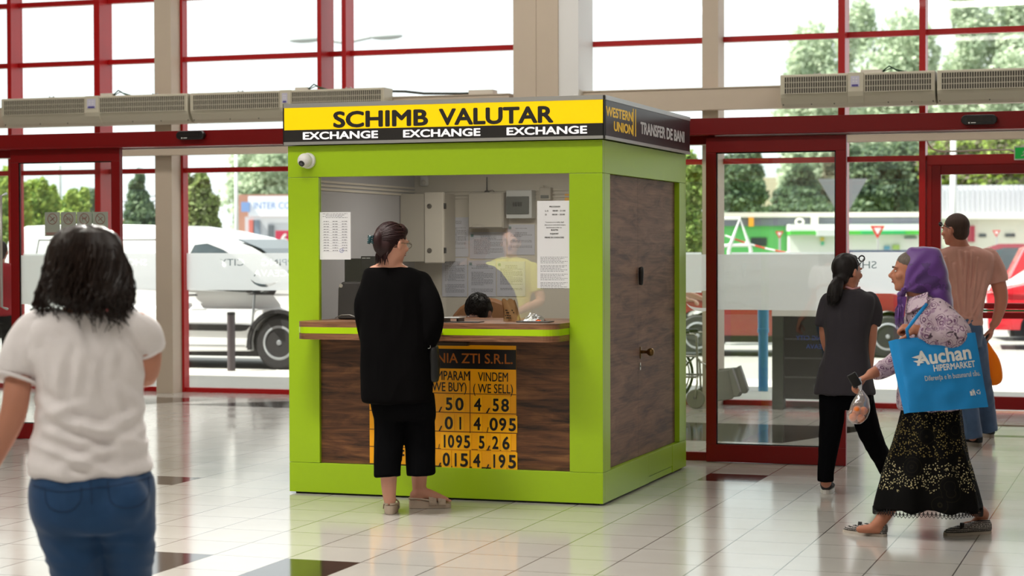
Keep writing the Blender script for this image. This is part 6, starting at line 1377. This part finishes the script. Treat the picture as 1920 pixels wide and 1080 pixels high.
c = MB(); loft(c, [(P(1609, 712, -.08), .014, .01), (P(1611, 724, -.08), .012, .008), (P(1612, 734, -.08), .008, .008)], R_, F_, n=14); c.build('bag_neck', mat('white_film', (220, 222, 226), .4), t, smooth=True)
ORA = mat('orange_peel', (226, 116, 20), .45, bump=.2, bscale=300, sss=.05)
for i, (x, y, d) in enumerate([(1598, 786, -.08), (1613, 788, -.06), (1606, 772, -.10), (1618, 774, -.07), (1604, 778, -.045)]):
    o = MB().ball(P(x, y, d), .022, 18, 12).build('orange', ORA, None, smooth=True); origin_base(o); tag(o, 'orange inside the clear plastic bag, ' + ['lowest at left', 'lowest at right', 'front upper one', 'upper one at right', 'rear one'][i], 'orange', 'oranges in the clear bag')
# ---- blue tote bag
t = thing('tote_bag', 'bright blue printed tote bag over the arm of the woman in headscarf', 'bag', P(1770, 780, -.28)); TB = mat('blue_nonwoven', (0, 134, 204), .6, bump=.25, bscale=12, var=.06)
tl_, tr_, bl_, br_ = P(1680, 640, -.27), P(1828, 628, -.24), P(1704, 778, -.31), P(1852, 768, -.26)
def tote(u, v, off=0):
    a = tl_.lerp(tr_, u); b_ = bl_.lerp(br_, u); q = a.lerp(b_, v); w_ = math.sin(PI*min(1, max(0, u)))**.5
    return q - F_*(.030*w_*(.3+.7*math.sin(PI*min(1, v*.9+.1))) + off) + F_*.010*noise.noise(Vector((u*5, v*5, 1))) - F_*.006*math.sin(7*(u-.4*v))*(v)
c = MB(); c.grid(lambda u, v: tote(u, v), 40, 36)
c.grid(lambda u, v: tote(u, v)+F_*(.0+.11*math.sin(PI*min(1, u))**.35*(.35+.65*v)+.002), 40, 36)
tb_ = c.build('bag_body', TB, t, smooth=True); 
c = MB()
c.grid(lambda u, v: P(1664+6*v, 644+2*(1-v), -.20).lerp(tote(0, v), u) if False else (P(1665, 644, -.19).lerp(P(1694, 780, -.22), v)).lerp(tote(0, v), u)+F_*.01*math.sin(PI*u), 6, 30)
c.grid(lambda u, v: tote(u, 1).lerp(tote(u, 1)+F_*(.11*math.sin(PI*min(1, u))**.35), v), 30, 4)
c.build('side_gusset', TB, tb_, smooth=True)
c = MB(); c.tube([tote(.15, 0), P(1700, 622, -.30), P(1720, 596, -.29), P(1738, 574, -.22)], .009, 8, ry=.003); c.build('bag_handle', TB, t, smooth=True)
c = MB(); c.tube([tote(.85, 0), P(1816, 600, -.2), P(1790, 575, -.16), P(1760, 566, -.15), P(1738, 574, -.21)], .009, 8, ry=.003) if False else None
# print on the tote: words follow the cloth
def totetext(name, s, u0, u1, vv, caph, bold, slant=.0):
    o = text(name, s, 1, Matrix.Identity(4), WHITE, None, bold=bold, depth=0); xs_ = [v.co.x for v in o.data.vertices]; a, b_ = min(xs_), max(xs_); sc = caph/.729
    bm = bmesh.new(); bm.from_mesh(o.data)
    bmesh.ops.triangulate(bm, faces=bm.faces[:]); bmesh.ops.subdivide_edges(bm, edges=[e for e in bm.edges if e.calc_length() > .25], cuts=2); bm.to_mesh(o.data); bm.free(); iv = WM(t).inverted()
    for v in o.data.vertices:
        u = u0+(u1-u0)*(v.co.x-a)/(b_-a); q = tote(u, vv-v.co.y*sc+slant*(u-u0), .0022+v.co.z*.05); v.co = iv @ q
    o.parent = tb_; o.name = name; return o
totetext('lettering', 'Auchan', .20, .90, .37, .19, .03, -.05); totetext('lettering', 'HIPERMARKET', .40, .93, .465, .085, .024, -.03); totetext('lettering', 'Diferența e în buzunarul tău.', .27, .97, .585, .07, .01, -.02)
c = MB()     # bird mark on the initial and the two small icons
def tq(pts): k = len(c.v); c.add([tote(u, v, .0035) for u, v in pts], [tuple(range(len(pts)))])
tq([(.15, .26), (.25, .235), (.30, .27), (.23, .285)]); tq([(.16, .31), (.24, .305), (.30, .34), (.23, .35)])
cx, cy = .93-.02, .79
for i in range(3):
    a = 2*PI*i/3-PI/2; tq([(cx+.026*math.cos(a+d)*r, cy+.032*math.sin(a+d)*r) for d, r in ((-.75, 1), (.35, 1), (.55, 1.25), (.9, .75), (.35, .6), (-.75, .6))])
tq([(.80, .77), (.83, .77), (.827, .83), (.803, .83)]); tq([(.845, .745), (.855, .745), (.855, .757), (.845, .757)]); tq([(.838, .762), (.862, .762), (.868, .83), (.86, .83), (.85, .79), (.842, .83), (.834, .83)]); tq([(.83, .75), (.85, .77), (.848, .78), (.826, .757)])
c.build('printed_marks', WHITE, tb_)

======

Instructions for the task:
Write the listing above out again exactly, dropping each image.

Answer to the problem:
Keep writing the Blender script for this image. This is part 6, starting at line 1377. This part finishes the script. Treat the picture as 1920 pixels wide and 1080 pixels high.
c = MB(); loft(c, [(P(1609, 712, -.08), .014, .01), (P(1611, 724, -.08), .012, .008), (P(1612, 734, -.08), .008, .008)], R_, F_, n=14); c.build('bag_neck', mat('white_film', (220, 222, 226), .4), t, smooth=True)
ORA = mat('orange_peel', (226, 116, 20), .45, bump=.2, bscale=300, sss=.05)
for i, (x, y, d) in enumerate([(1598, 786, -.08), (1613, 788, -.06), (1606, 772, -.10), (1618, 774, -.07), (1604, 778, -.045)]):
    o = MB().ball(P(x, y, d), .022, 18, 12).build('orange', ORA, None, smooth=True); origin_base(o); tag(o, 'orange inside the clear plastic bag, ' + ['lowest at left', 'lowest at right', 'front upper one', 'upper one at right', 'rear one'][i], 'orange', 'oranges in the clear bag')
# ---- blue tote bag
t = thing('tote_bag', 'bright blue printed tote bag over the arm of the woman in headscarf', 'bag', P(1770, 780, -.28)); TB = mat('blue_nonwoven', (0, 134, 204), .6, bump=.25, bscale=12, var=.06)
tl_, tr_, bl_, br_ = P(1680, 640, -.27), P(1828, 628, -.24), P(1704, 778, -.31), P(1852, 768, -.26)
def tote(u, v, off=0):
    a = tl_.lerp(tr_, u); b_ = bl_.lerp(br_, u); q = a.lerp(b_, v); w_ = math.sin(PI*min(1, max(0, u)))**.5
    return q - F_*(.030*w_*(.3+.7*math.sin(PI*min(1, v*.9+.1))) + off) + F_*.010*noise.noise(Vector((u*5, v*5, 1))) - F_*.006*math.sin(7*(u-.4*v))*(v)
c = MB(); c.grid(lambda u, v: tote(u, v), 40, 36)
c.grid(lambda u, v: tote(u, v)+F_*(.0+.11*math.sin(PI*min(1, u))**.35*(.35+.65*v)+.002), 40, 36)
tb_ = c.build('bag_body', TB, t, smooth=True); 
c = MB()
c.grid(lambda u, v: P(1664+6*v, 644+2*(1-v), -.20).lerp(tote(0, v), u) if False else (P(1665, 644, -.19).lerp(P(1694, 780, -.22), v)).lerp(tote(0, v), u)+F_*.01*math.sin(PI*u), 6, 30)
c.grid(lambda u, v: tote(u, 1).lerp(tote(u, 1)+F_*(.11*math.sin(PI*min(1, u))**.35), v), 30, 4)
c.build('side_gusset', TB, tb_, smooth=True)
c = MB(); c.tube([tote(.15, 0), P(1700, 622, -.30), P(1720, 596, -.29), P(1738, 574, -.22)], .009, 8, ry=.003); c.build('bag_handle', TB, t, smooth=True)
c = MB(); c.tube([tote(.85, 0), P(1816, 600, -.2), P(1790, 575, -.16), P(1760, 566, -.15), P(1738, 574, -.21)], .009, 8, ry=.003) if False else None
# print on the tote: words follow the cloth
def totetext(name, s, u0, u1, vv, caph, bold, slant=.0):
    o = text(name, s, 1, Matrix.Identity(4), WHITE, None, bold=bold, depth=0); xs_ = [v.co.x for v in o.data.vertices]; a, b_ = min(xs_), max(xs_); sc = caph/.729
    bm = bmesh.new(); bm.from_mesh(o.data)
    bmesh.ops.triangulate(bm, faces=bm.faces[:]); bmesh.ops.subdivide_edges(bm, edges=[e for e in bm.edges if e.calc_length() > .25], cuts=2); bm.to_mesh(o.data); bm.free(); iv = WM(t).inverted()
    for v in o.data.vertices:
        u = u0+(u1-u0)*(v.co.x-a)/(b_-a); q = tote(u, vv-v.co.y*sc+slant*(u-u0), .0022+v.co.z*.05); v.co = iv @ q
    o.parent = tb_; o.name = name; return o
totetext('lettering', 'Auchan', .20, .90, .37, .19, .03, -.05); totetext('lettering', 'HIPERMARKET', .40, .93, .465, .085, .024, -.03); totetext('lettering', 'Diferența e în buzunarul tău.', .27, .97, .585, .07, .01, -.02)
c = MB()     # bird mark on the initial and the two small icons
def tq(pts): k = len(c.v); c.add([tote(u, v, .0035) for u, v in pts], [tuple(range(len(pts)))])
tq([(.15, .26), (.25, .235), (.30, .27), (.23, .285)]); tq([(.16, .31), (.24, .305), (.30, .34), (.23, .35)])
cx, cy = .93-.02, .79
for i in range(3):
    a = 2*PI*i/3-PI/2; tq([(cx+.026*math.cos(a+d)*r, cy+.032*math.sin(a+d)*r) for d, r in ((-.75, 1), (.35, 1), (.55, 1.25), (.9, .75), (.35, .6), (-.75, .6))])
tq([(.80, .77), (.83, .77), (.827, .83), (.803, .83)]); tq([(.845, .745), (.855, .745), (.855, .757), (.845, .757)]); tq([(.838, .762), (.862, .762), (.868, .83), (.86, .83), (.85, .79), (.842, .83), (.834, .83)]); tq([(.83, .75), (.85, .77), (.848, .78), (.826, .757)])
c.build('printed_marks', WHITE, tb_)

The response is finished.